Some were trapped by the cost of a lifestyle that they'd somehow slipped into--much more than they ever wanted, but now they felt obligated to their families to keep them in the style to which they'd become accustomed.  Many times the family would have preferred to have them at home more than working to pay for the lifestyle.

Doing what Rohr would call "second half of life work," I have pondered the "looks good, feels bad" trap in which I find myself.  Is it any different to be in a looks-good, feels-bad job out of financial necessity than to be trapped there by success?  Until I honestly grapple with my shadow, that would be an easy go-to position, but I can't find any credulity in it for me when I am being honest with myself. Being in a Looks-good, feels-bad job is a trap regardless of where on the economic spectrum the job incumbent finds him- or herself. And, a trap is a trap.  We can't seem to find our way to freedom. 

One of the instructors in the leadership program for which I've been coaching recently told a personal story last week that reminded me of the old "Um Weg" experiments.  "Um Weg" is German for "one way."  There have been many "Um Weg" experiments with a range of species from earthworms to house cats to human beings.  In all of them, when we feel trapped, we can't see an obvious and easy way out of our circumstance, but instead repeatedly throw ourselves at the same solution over and again, even though it never works. 

As Sternberg said, "People get so bogged down in the everyday trivial details of our lives that they sometimes forget that they don't have to be trapped." 
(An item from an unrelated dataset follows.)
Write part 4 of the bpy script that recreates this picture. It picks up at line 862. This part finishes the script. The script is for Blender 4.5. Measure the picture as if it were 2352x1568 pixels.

I still have 70 pages to read in Creative Confidence, and I look forward to learning if the Kelleys will share any helpful insights in getting out of my trap. I think they will not. If they had answers, then I wouldn't need to do my spiritual work. I am certain that I must remember that I don't have to be trapped.  I simply need to metaphorically turn and look the other way in my life where I can find a Don't-Care-How-It-Looks, Feels-Good work situation. And, I am certain that I will find it when I tap into my passion again.  Who knows? It might turn out to be a Looks Good, Feels Good role.

1 comment:

  1. So amazing how we convince ourselves that we are trapped...then we are! I am so clear on who I am, what I am here to do and with whom I choose to work. Knowing this, what it looks like has become unimportant!